Re: Dynamic Shared Memory stuff - Mailing list pgsql-hackers

From Andres Freund
Subject Re: Dynamic Shared Memory stuff
Date
Msg-id 20131210232027.GA32169@awork2.anarazel.de
Whole thread Raw
In response to Re: Dynamic Shared Memory stuff  (Noah Misch <noah@leadboat.com>)
List pgsql-hackers
On 2013-12-10 18:12:53 -0500, Noah Misch wrote:
> On Tue, Dec 10, 2013 at 07:50:20PM +0200, Heikki Linnakangas wrote:
> > On 12/10/2013 07:27 PM, Noah Misch wrote:
> > >On Thu, Dec 05, 2013 at 06:12:48PM +0200, Heikki Linnakangas wrote:
> > Let's not add more cases like that, if we can avoid it.
> 
> Only if we can avoid it for a modicum of effort and feature compromise.
> You're asking for PostgreSQL to reshape its use of persistent resources so you
> can throw around "killall -9 postgres; rm -rf $PGDATA" without so much as a
> memory leak.  That use case, not PostgreSQL, has the defect here.

Empathically seconded.

> > > Another refinement is to wait for all the processes to attach before setting
> > > the segment's size with ftruncate().

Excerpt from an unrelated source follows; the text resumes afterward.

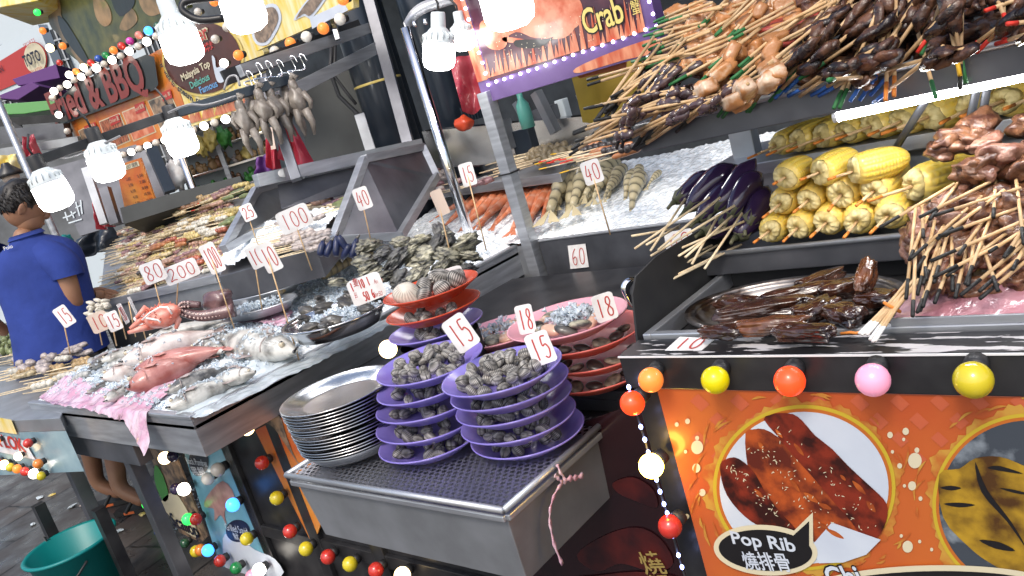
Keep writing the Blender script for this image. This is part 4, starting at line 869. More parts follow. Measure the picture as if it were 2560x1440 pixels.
for i, (x, y, d, m_, lab) in enumerate(PKS):
    p = az(x, y, .756+.045*i); p = p if i < 9 else p
    plate(p, .27, .92, m_, lab, 'pink and coral plates of shellfish', (0, 0, 0))
    pp = p
    if i < 3:
        for j in range(7):
            a = -2.6+j*.5; g = MB(); g.sph((0, 0, 0), (.021, .016, .008), 12, 7); o = put('clam', mesh('clam', g, 'shell_dark' if j % 2 else 'oyster', True), None, tuple(p+np.array([.085*math.cos(a), .075*math.sin(a), .022]))); o.rotation_euler = (random.uniform(-.5, .5), random.uniform(-.5, .5), j); tag(o, f'brown clam on the {["lowest", "second lowest", "third"][i]} coral plate of the pink stack', 'clam', 'clams on the coral plates')
    else:
        chips('crushed_ice', 'crushed ice heaped on the top pink plate', [p+np.array([.055*random.gauss(.25, .5), .045*random.gauss(0, .5), .02+.03*random.random()]) for _ in range(240)], .0075)
        for j in range(12):
            a = j*.52; g = MB(); g.sph((0, 0, 0), (.026, .014, .010), 12, 7); o = put('clam', mesh('clam', g, ['clam_meat', 'shell_dark', 'oyster'][j % 3], True), None, tuple(p+np.array([.068*math.cos(a), .055*math.sin(a), .022+.004*(j % 2)]))); o.rotation_euler = (random.uniform(-.5, .5), random.uniform(-.5, .5), a+1.5); tag(o, f'{["peach coloured shelled clam", "dark shelled clam", "grey rough clam"][j % 3]} around the ice on the top pink plate', 'clam', 'clams on the top pink plate')
p = az(1262, 852, .80); plate(p, .26, .92, 'pink_plastic', 'second pink plate half hidden behind the purple plates', 'pink and coral plates of shellfish')
g = MB(); g.lathe([(.08, 0), (.09, .048)], 24, (p[0], p[1], .749)); single('bowl', g, 'coral_plastic', 'coral bowl under the half hidden pink plate', 'bowl', None, True)
for j in range(9):
    a = j*.7; g = MB(); g.sph((0, 0, 0), (.030, .024, .010), 14, 8); o = put('clam', mesh('clam', g, ['clam_meat', 'oyster', 'clam_meat'][j % 3], True), None, tuple(p+np.array([.055*math.cos(a)+.01, .05*math.sin(a)-.01, .028]))); o.rotation_euler = (random.uniform(-.5, .5), random.uniform(-.5, .5), a); tag(o, f'{["orange brown", "grey", "orange brown"][j % 3]} flat clam on the half hidden pink plate', 'clam', 'clams on the half hidden pink plate')
chips('crushed_ice', 'crushed ice on the half hidden pink plate', [p+np.array([random.gauss(0, .04), random.gauss(0, .035), .035+.012*random.random()]) for _ in range(110)], .007)

# ================================================================== FISH TABLE
ZT = .80; TX0, TX1, TY0, TY1 = -3.49, -2.20, .935, 2.42
ft = thing('fish_table', 'stainless steel fish display table with raised rim and square legs', 'table', (-2.85, 1.7, 0))
g = MB(); g.box(TX0, TX1, TY0, TY1, ZT-.03, ZT-.02); part(ft, 'top', g, 'steel_dull')
g = MB(); g.box(TX0, TX1, TY0, TY0+.004, ZT-.115, ZT); g.box(TX1-.004, TX1, TY0+.004, TY1, ZT-.115, ZT); g.box(TX0, TX0+.004, TY0+.004, TY1, ZT-.115, ZT); part(ft, 'apron', g, 'steel', bev=.001)
g = MB(); g.box(TX0-.002, TX1+.002, TY0-.003, TY0+.022, ZT, ZT+.012); g.box(TX1-.026, TX1+.003, TY0+.022, TY1, ZT, ZT+.012); part(ft, 'rim', g, 'steel', bev=.003)
g = MB(); g.box(TX0+.08, -2.72, TY0+.012, TY0+.06, ZT-.20, ZT-.115); part(ft, 'bracket', g, 'steel_dark', bev=.002)
for x, y in ((ay(168, 1140, .99)[0], .99), (ay(328, 1140, .99)[0], .99), (TX0+.05, TY1-.05), (TX1-.05, TY1-.05)):
    g = MB(); g.box(x-.024, x+.024, y-.024, y+.024, .0, ZT-.115); part(ft, 'leg', g, 'steel_dark', bev=.002)
def ice_h(x, y):
    e = min(1, (y-TY0-.02)/.10, (TX1-.03-x)/.10, (x-TX0)/.1); e = max(0, e)
    return ZT+.004+e*(.035+.028*noise.noise(Vector((x*3.1, y*3.1, 2)))+.05*max(0, min(1, (y-1.5)/.7)))
def ice_sheet(name, label, x0, x1, y0, y1, hf, step=.0105):
    nx = int((x1-x0)/step); ny = int((y1-y0)/step); V = []
    for i in range(nx+1):
        for j in range(ny+1):
            x = x0+(x1-x0)*i/nx; y = y0+(y1-y0)*j/ny
            V.append((x+random.uniform(-.003, .003), y+random.uniform(-.003, .003), hf(x, y)+.0055*noise.noise(Vector((x*55, y*55, 1)))+random.uniform(-.0032, .0032)))
    g = MB(); g.add(V, [(i*(ny+1)+j, (i+1)*(ny+1)+j, (i+1)*(ny+1)+j+1, i*(ny+1)+j+1) for i in range(nx) for j in range(ny)]); return single(name, g, 'ice', label, 'ice', None, kind='stuff')
ice_sheet('crushed_ice', 'crushed ice bed covering the steel fish table', TX0+.03, TX1-.028, TY0+.024, TY1, ice_h)
def ice_pts(n, box):
    out = []
    for _ in range(n):
        x = random.uniform(box[0], box[1]); y = random.uniform(box[2], box[3]); out.append((x, y, ice_h(x, y)+random.uniform(.001, .012)))
    return out
chips('ice_chips', 'loose clear ice chips scattered over the fish table', ice_pts(4200, (TX0+.05, TX1-.05, TY0+.05, 2.3)), .0095)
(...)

That way, when the window is open for
> > > leaking the segment, it's still 0-sized so leaking it is not a big deal.
> 
> > >and it is less
> > >general: not every use of DSM is conducive to having all processes attach in a
> > >short span of time.

> > Let's cross that bridge when we get there. AFAICS it fits all the
> > use cases discussed this far.

The primary use case I have for dsm, namely writing extensions that can
use shared memory without having to be listed in
shared_preload_libraries, certainly wouldn't work in any sensible way
with such a restriction.
And I don't think that's an insignificant usecase.

So I really fail to see what this would buy us.